Gilda Radner: New Shimmer is a floor wax!
Dan Aykroyd: No, new Shimmer is a dessert topping!
Radner: It’s a floor wax!
Aykroyd: It’s a dessert topping!
It may not be quite as confusing (or funny) an issue, but for some reason the debate over whether Google is a media company or a technology company made me think of the old Saturday Night Live skit. In case you never saw it (or like me, your memory is going), Buck Henry eventually came in from offstage and said “Hey, calm down you two — new Shimmer is both a floor wax and a dessert topping.”

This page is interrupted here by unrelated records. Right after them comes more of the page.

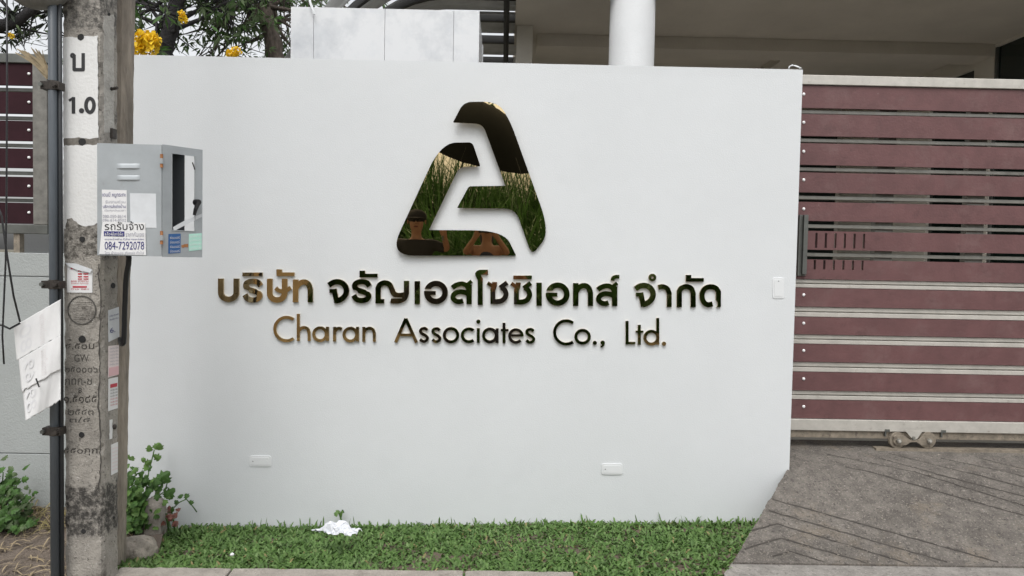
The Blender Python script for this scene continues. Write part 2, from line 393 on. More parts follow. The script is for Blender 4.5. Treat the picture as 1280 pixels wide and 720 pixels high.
drive = np_mesh('driveway', v, np.concatenate([f, np.array(fs_)]), 'concrete_drive', kind='structure')
drive.data.polygons.foreach_set('use_smooth', [False]*len(drive.data.polygons))
for g in grooves_px:      # dark strips painting the shade, with some dirt, in each scored groove
    w_ = [on_ramp(*p) for p in g]; r_ = random.Random(int(g[0][0])); L_, R_ = [], []
    for p, q in zip(w_[:-1], w_[1:]):
        n_ = max(3, int((q - p).length/0.03)); s_ = Vector((-(q-p).y, (q-p).x, 0)).normalized()
        for k in range(n_ + (q is w_[-1])):
            c_ = p.lerp(q, k/n_); h_ = r_.uniform(.0022, .0052)*(0.35 if r_.random() < .12 else 1); e_ = Vector((0, 0, -.004 - ramp_z(c_.y)*0))
            c_.z = ramp_z(c_.y) - .0035; c_ += s_*r_.gauss(0, .0015); L_.append(c_ - s_*h_); R_.append(c_ + s_*h_)
    for side in (L_, R_):
        for c_ in side: c_.z = ramp_z(c_.y) - .0035
    n_ = len(L_); MB().add(L_ + R_, [(k, k+1, n_+k+1, n_+k) for k in range(n_-1)]).build('groove_shade_strip', 'groove_shade_dirt', drive)
MB().box(1.2, 4.05, 4.45, 9.4, zg - 0.3, zg - 0.003).build('carport_floor', 'carport_bounce', kind='structure')  # floor tone set pale to bounce light up to the ceiling
# flat concrete apron between driveway and road
ap = [atz(905, 717, -0.028), Vector((eL1.x + .01, yb + 0.03, -0.028)), Vector((3.8, yb + 0.03, -0.028)), Vector((3.8, 3.0, -0.028)), Vector((0.95, 3.0, -0.028))]
MB().prism(ap, Vector((0, 0, -0.2))).build('concrete_apron', 'concrete_apron', kind='structure')

# kerb stones along the lawn
kz = 0.0
k0 = atz(150, 708.5, kz); k1 = atz(718, 714, kz)
cuts = [0.0, 0.245, 0.755, 1.0]
kroot = thing('kerb', ((k0 + k1) / 2).xy.to_3d() + Vector((0, 0, -0.15)), 'low pale concrete kerb of three stones in front of the lawn', 'kerb')
d = (k1 - k0).xy.to_3d(); nrm = Vector((d.y, -d.x, 0)).normalized()
for a, b in zip(cuts[:-1], cuts[1:]):
    p = k0 + d * (a + 0.002); q = k0 + d * (b - 0.002)
    lo = Vector((0, 0, -0.17))
    n_ = 14; mb = MB(); vs = []
    for i in range(n_ + 1):
        c = p + (q - p) * (i / n_); j = lambda: Vector((random.uniform(-.002,.002), random.uniform(-.003,.003), random.uniform(-.002,.002)))
        vs += [c + j(), c + nrm * 0.13 + j() - Vector((0,0,.004)), c + nrm * 0.14 + lo, c + lo]
    fs = []
    for i in range(n_):
        for k in range(4): fs.append((4*i+k, 4*i+(k+1)%4, 4*i+4+(k+1)%4, 4*i+4+k)[::-1])
    fs += [(0,1,2,3), tuple(4*n_+k for k in (3,2,1,0))]
    mb.add(vs, fs).build('kerb_stone', 'concrete_kerb', kroot, bevel=0.006)

# ------------------------------------------------------------------ white boundary wall
wt = at(600, 78, WY).z; wr = at(995, 340, WY).x
wroot = thing('boundary_wall', (0, WY + 0.08, 0), 'tall smooth white rendered wall carrying the gold company sign', 'wall')
wl_x = at(125, 300, WY).x
def wall_body():
    # front face as a slightly uneven grid, so that the plaster is not dead flat
    n, m = 90, 60; z0 = -0.3
    vs = []; fs = []
    for j in range(m + 1):
        for i in range(n + 1):
            x = wl_x + (wr - wl_x) * i / n; z = z0 + (wt - z0) * j / m
            e = min(i, n - i, m - j); k = 0 if e < 1 else 1
            y = WY + k * (0.0007 * math.sin(x*2.1 + 1.3*math.sin(z*1.7)) + 0.0005 * math.sin(z*3.3 + x*1.1) + random.gauss(0, 0.00012))
            vs.append((x, y, z))
    for j in range(m):
        for i in range(n): k = j*(n+1) + i; fs.append((k, k+1, k+n+2, k+n+1))
    b = MB().add(vs, fs)
    T = 0.16
    o = len(b.v); b.v += [(wl_x,WY,z0),(wr,WY,z0),(wr,WY,wt),(wl_x,WY,wt),(wl_x,WY+T,z0),(wr,WY+T,z0),(wr,WY+T,wt),(wl_x,WY+T,wt)]
    b.f += [(o+5,o+4,o+7,o+6),(o+1,o+5,o+6,o+2),(o+4,o,o+3,o+7),(o+3,o+2,o+6,o+7)]
    return b
wall_body().build('rendered_panel', 'white_wall', wroot, smooth=False)
def rrect(x0, y0, x1, y1, r, n=4):
    out = []
    for cx, cy, a0 in ((x1-r, y0+r, -90), (x1-r, y1-r, 0), (x0+r, y1-r, 90), (x0+r, y0+r, 180)):
        for k in range(n + 1): a = rad(a0 + 90*k/n); out.append((cx + r*math.cos(a), cy + r*math.sin(a)))
    return out
pw = planeY(WY)
for box, lab in (((312,569.5,339,583), 'painted blank socket plate low on the wall below the Thai word at the left'), ((752,579.5,778,593), 'painted blank socket plate low on the wall right of centre'),
                 ((965.5,347,980,373), 'upright painted blank socket plate near the right edge of the wall')):
    x0, y0, x1, y1 = box; c = at((x0+x1)/2, (y0+y1)/2, WY)
    t = thing('cover_plate', c, lab, 'wall plate', 'blank socket plates on the white wall')
    decal('frame', rrect(x0, y0, x1, y1, 2.4), pw, 0.0042, 'plate_white', t, thick=0.006, bevel=0.0015)
    decal('centre_panel', rrect(x0+2.2, y0+2.2, x1-2.2, y1-2.2, 1.4), pw, 0.0058, 'plate_white', t, thick=0.003, bevel=0.001)
    hor = (x1 - x0) > (y1 - y0)
    for s in (-1, 1):
        cx = (x0+x1)/2 + (s*(x1-x0)*0.33 if hor else 0); cy = (y0+y1)/2 + (0 if hor else s*(y1-y0)*0.33)
        decal('screw', [(cx+0.8*math.cos(a*math.pi/4), cy+0.8*math.sin(a*math.pi/4)) for a in range(8)], pw, 0.0066, 'joint_dark' if s < 0 else 'plate_white', t, thick=0.002)
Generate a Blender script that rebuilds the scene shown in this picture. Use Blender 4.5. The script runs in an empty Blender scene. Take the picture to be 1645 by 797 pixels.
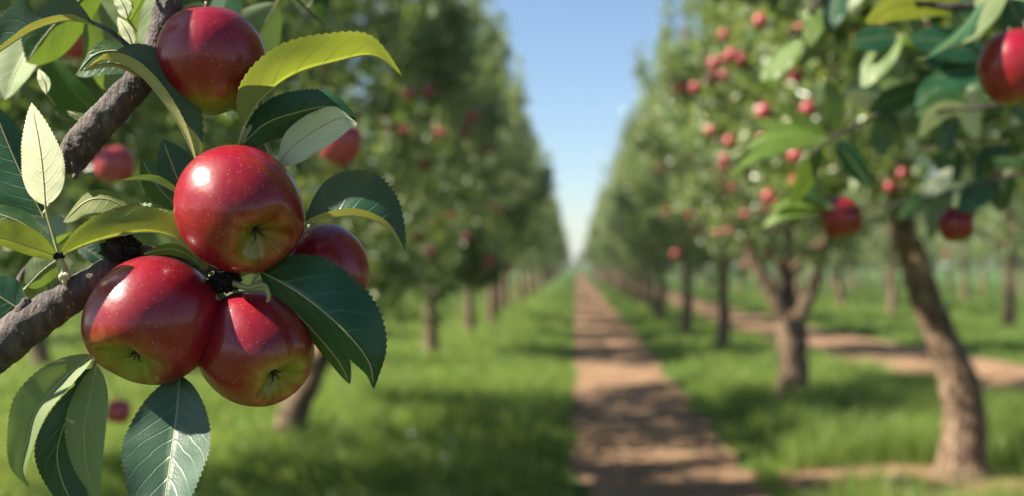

My friend Scott Karp at Publishing 2.0 is quite right to be aghast that anyone would think Google isn’t a media company — after all, about 96 per cent of its revenue comes from advertising, which is something we all associate with media companies. And John Battelle makes a similar point, for which he gets props from none other than Henry Blodget himself, the former Merrill Lynch tech-analyst kingpin, who notes that “you are what you sell,” and Google sells advertising.
Let me play the role of Buck Henry here for a moment. Google is both a media company and a technology company. Let’s face it, the fact that the company sells advertising (a whole lot of advertising, mind you) is really only part of the picture. The reason Google managed to become dominant in that field in the first place is its search algorithms, which are based on proprietary technology.
Does Google’s ad business involve anything proprietary, anything that other companies don’t offer? No. But its technology does. If anything, it is more of a distributor of media than it is a media company, as Rex notes here. If anything, all this debate underlines is how much those two businesses are changing, to the point where it’s difficult to tell what fits in which category and what doesn’t.
(P.S. My thanks to Paul Kedrosky for his inspired use of movie dialogue as an opening gambit for a blog post, which is where I got the idea).